Por fim, importa-me dizer-vos que há momentos em que a gargalhada sai de cá do fundo. Certas aventuras do Charlie, o modo como o narrador descreve alguns episódios, o sarcasmo com que encara aquele cão que por vezes parece ter comportamentos humanos são muito divertidos. Por isso disse anteriormente que a escrita oscila deliciosamente entre o humor e a seriedade com que certas coisas são descritas e narradas. É curioso o modo como pelo menos uma vez o autor se serve do cão para conhecer as gentes de um determinado lugar por onde passa, como o Charlie cumpre precisamente a sua missão. Estão bem um para o outro podemos dizer. Aliás, toda esta viagem mostra uma sintonia tocante entre cão e dono e uma amizade bonita, mesmo que o dono por vezes se refira ao Charlie com muito sarcasmo. A verdade é que se o cão não tivesse tido um papel importante neste périplo, o seu nome nem figuraria no título. 
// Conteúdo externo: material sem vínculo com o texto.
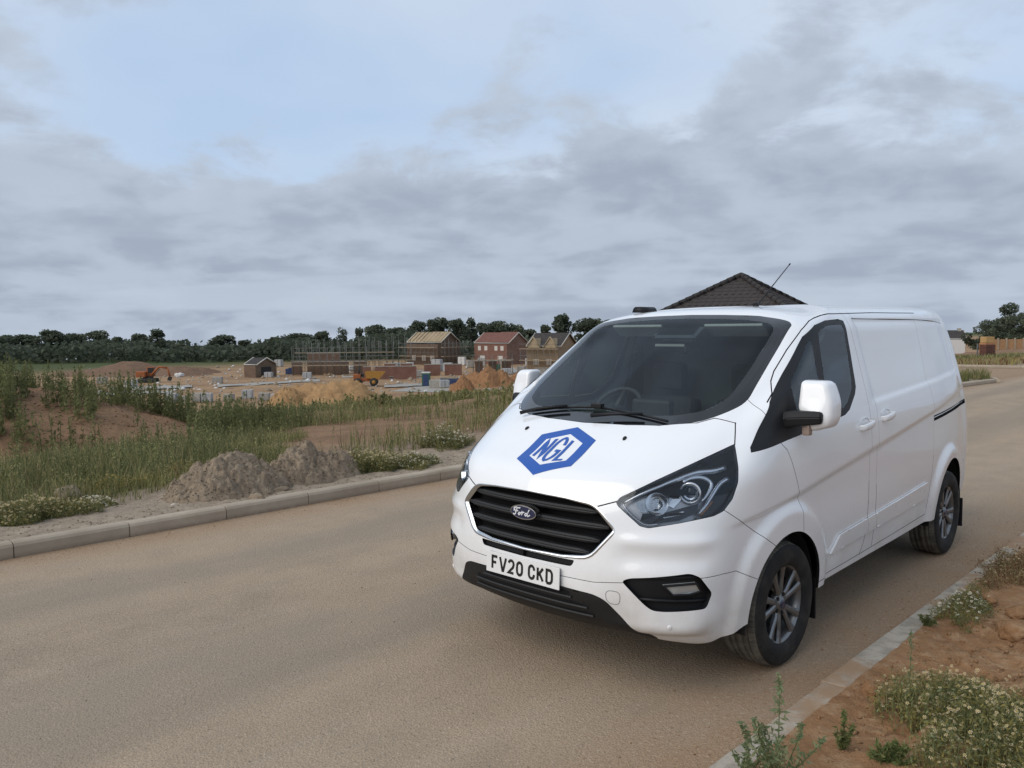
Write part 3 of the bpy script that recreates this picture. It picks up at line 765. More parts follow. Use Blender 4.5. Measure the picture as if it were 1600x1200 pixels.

Viagens com o Charley abriu-me as portas para um autor de quem nunca tinha lido nada, mesmo tendo vários livros seus. Gostei tanto que sei que vou continuar a querer conhecer esta obra que foi galardoada com um Prémio Nobel da Literatura. Serão textos de outro tipo nos quais a viagem não será propriamente o tema principal, mas quero lê-los mesmo assim. Assim, se para iniciar uma viagem só é preciso dar o primeiro passo, também para chegar a um autor só é preciso ler um livro seu. Depois virão outros passos e outros livros até chegarmos gloriosamente ao final do caminho.